Bellezza pericolosa o bellezza di Dio?

1 07 2007

Ho due impressioni nella mente che mi derivano da due incontri.

Il primo è la recensione alla mostra “Bellezza pericolosa” che si tiene a Napoli e di cui ho letto su Exibart:

“Sfidare la natura, la mortalità, il decadimento fisico, sembra essere diventata l’ossessione della società occidentale contemporanea, popolata da corpi imperfettibili e immortali e da aziende cosmetiche e case di moda che incentivano consumi esasperati facendo leva sul comune senso di inadeguatezza.
L’idea di bellezza si è negli ultimi anni sovvertita e le cause, ma soprattutto le conseguenze di tale cambiamento sono al centro dell’indagine di questa mostra.”

Il secondo è la lettura di alcuni pensieri di Simone Weil sulla bellezza:

“In tutto quello che suscita in noi il sentimento puro ed autentico del bello, c’è realmente la presenza di Dio. C’è quasi una specie di incarnazione di Dio nel mondo, di cui la bellezza è il segno.
Il bello è la prova sperimentale che l’incarnazione è possibile.
Per questo ogni arte di prim’ordine è, per sua essenza, religiosa. (Ecco quello che oggi non si sa più.) Una melodia gregoriana testimonia quanto la morte di un martire.”

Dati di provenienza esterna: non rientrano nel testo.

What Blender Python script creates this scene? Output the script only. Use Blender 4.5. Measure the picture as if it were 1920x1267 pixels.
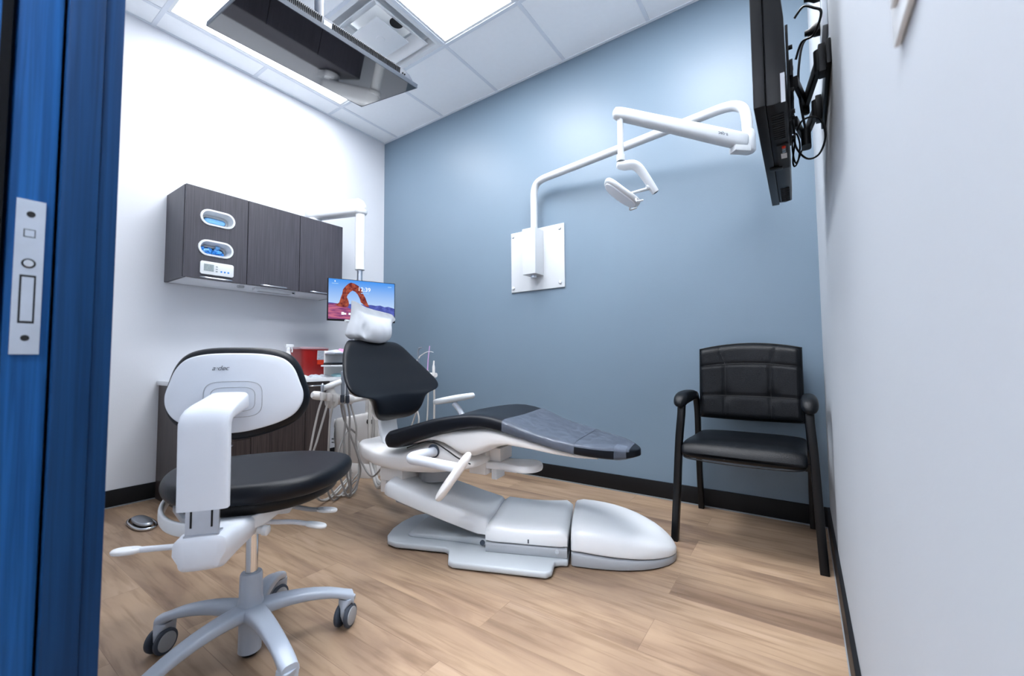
import bpy, bmesh, math, random
from mathutils import Vector, Matrix
from mathutils.geometry import tessellate_polygon

random.seed(7)
S = bpy.context.scene
C = S.collection
for o in list(bpy.data.objects):
    bpy.data.objects.remove(o)

# ------------------------------------------------------------------ camera, world, exposure
YAW, PITCH, ROLL = -0.6051, 0.0514, -0.0075
CAM = Vector((3.385, -2.661, 0.854))
fw = Vector((math.sin(YAW) * math.cos(PITCH), math.cos(YAW) * math.cos(PITCH), math.sin(PITCH)))
rt = fw.cross(Vector((0, 0, 1))).normalized()
up = rt.cross(fw)
r2 = rt * math.cos(ROLL) + up * math.sin(ROLL)
u2 = -rt * math.sin(ROLL) + up * math.cos(ROLL)
cd = bpy.data.cameras.new('camera')
cam = bpy.data.objects.new('camera', cd)
C.objects.link(cam)
cam.matrix_world = Matrix(((r2.x, u2.x, -fw.x, CAM.x), (r2.y, u2.y, -fw.y, CAM.y), (r2.z, u2.z, -fw.z, CAM.z), (0, 0, 0, 1)))
cd.sensor_width = 36.0
cd.lens = 784.0 / 1920.0 * 36.0
cd.clip_start = 0.01
cd.clip_end = 60
cd.dof.use_dof = True
cd.dof.focus_distance = 1.9
cd.dof.aperture_fstop = 3.6
S.camera = cam

w = bpy.data.worlds.new('world')
S.world = w
w.use_nodes = True
w.node_tree.nodes['Background'].inputs[0].default_value = (0.75, 0.85, 1.0, 1)
w.node_tree.nodes['Background'].inputs[1].default_value = 0.4
S.view_settings.view_transform = 'Standard'
S.view_settings.look = 'None'
S.view_settings.gamma = 1
S.view_settings.use_curve_mapping = False
S.view_settings.exposure = 1.65
PANEL = 9.5          # brightness of the ceiling panels in the room
HALL_FILL = 25.0            # brightness of the fill panel added in the corridor

H = 3.0376            # ceiling height
W = 3.4746            # room width (x); blue wall at y = 0
YF = -2.49            # inner face of the wall with the doorway
YB = -4.6             # far side of the corridor behind the camera


# ------------------------------------------------------------------ materials
def lin(h):
    c = [int(h[i:i + 2], 16) / 255 for i in (0, 2, 4)]
    return tuple(x / 12.92 if x <= 0.04045 else ((x + 0.055) / 1.055) ** 2.4 for x in c) + (1,)


def mat(name, col, rough=0.5, metal=0.0, var=0.04, scale=9.0, bump=0.0, bscale=60.0, coat=0.0, spec=0.5, emit=None):
    m = bpy.data.materials.new(name)
    m.use_nodes = True
    nt = m.node_tree
    b = nt.nodes['Principled BSDF']
    b.inputs['Roughness'].default_value = rough
    b.inputs['Metallic'].default_value = metal
    b.inputs['Coat Weight'].default_value = coat
    b.inputs['Specular IOR Level'].default_value = spec
    tc = nt.nodes.new('ShaderNodeTexCoord')
    n = nt.nodes.new('ShaderNodeTexNoise')
    n.inputs['Scale'].default_value = scale
    n.inputs['Detail'].default_value = 3
    nt.links.new(tc.outputs['Object'], n.inputs['Vector'])
    c = lin(col)
    r = nt.nodes.new('ShaderNodeValToRGB')
    r.color_ramp.elements[0].position = 0.3
    r.color_ramp.elements[1].position = 0.7
    r.color_ramp.elements[0].color = tuple(x * (1 - var) for x in c[:3]) + (1,)
    r.color_ramp.elements[1].color = tuple(min(1, x * (1 + var)) for x in c[:3]) + (1,)
    nt.links.new(n.outputs['Fac'], r.inputs['Fac'])
    nt.links.new(r.outputs['Color'], b.inputs['Base Color'])
    if bump:
        n2 = nt.nodes.new('ShaderNodeTexNoise')
        n2.inputs['Scale'].default_value = bscale
        n2.inputs['Detail'].default_value = 4
        nt.links.new(tc.outputs['Object'], n2.inputs['Vector'])
        bp = nt.nodes.new('ShaderNodeBump')
        bp.inputs['Strength'].default_value = bump
        bp.inputs['Distance'].default_value = 0.01
        nt.links.new(n2.outputs['Fac'], bp.inputs['Height'])
        nt.links.new(bp.outputs['Normal'], b.inputs['Normal'])
    if emit:
        b.inputs['Emission Color'].default_value = lin(col)
        b.inputs['Emission Strength'].default_value = emit
    return m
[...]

“Se il bello è reale presenza di Dio nella materia, se il contatto nel bello è, nel pieno senso della parola, un sacramento, com’è che ci sono tanti esteti perversi? Somiglia forse ciò alla fine delle ostie consacrate dei frequentatori di messe nere? Oppure, più probabilmente, quella gente non si affeziona al bello autentico, ma ad una sua cattiva imitazione? Perché, come c’è un’arte divina, c’è anche un’arte demoniaca. Quella, certo, che Nerone amava. Una grande parte della nostra arte è demoniaca.
(…) Dobbiamo proprio aver commesso delitti che ci hanno resi maledetti se abbiamo potuto perdere tutta la poesia dell’universo.”

Ancora una volta mi viene da pensare a quanto il bello sia sempre più lontano dall’arte contemporanea (una delle opere in mostra, a titolo di esempio, è costituita dai resti della liposuzione subita dalla stessa artista). Troppo spesso l’arte dei nostri giorni non ha neanche più a che fare con l’estetica, con le sensazioni che si provano nel fruire di un’opera. Potrebbe essere, questo, il segno di come il bello stia sparendo anche dalle nostre vite, sostituito da un’ideale pubblicitario della bellezza inarrivabile e menzognero, presentato delle varie modelle che incarnano ideali di volta in volta sempre più artificiosi e artificiali.

Il pericolo di questa deriva della verità della bellezza è tutta in questa mostra, ma ancor più nella nostra quotidianità. Spero in un ritorno delle “belle arti” e in nuovi artisti che sappiano vedere la presenza di Dio nel mondo e restituirla nelle loro opere ad un pubblico ingannato da critici e piccoli artisti che aiutano la deriva della modernità con le loro squallide opere brutte.

* L’immagine (ingrandibile) del post non c’entra niente con la mostra in questione, ma è un’opera di Massimo Campigli che mi piace molto e che fa parte della collezione della Camera dei Deputati.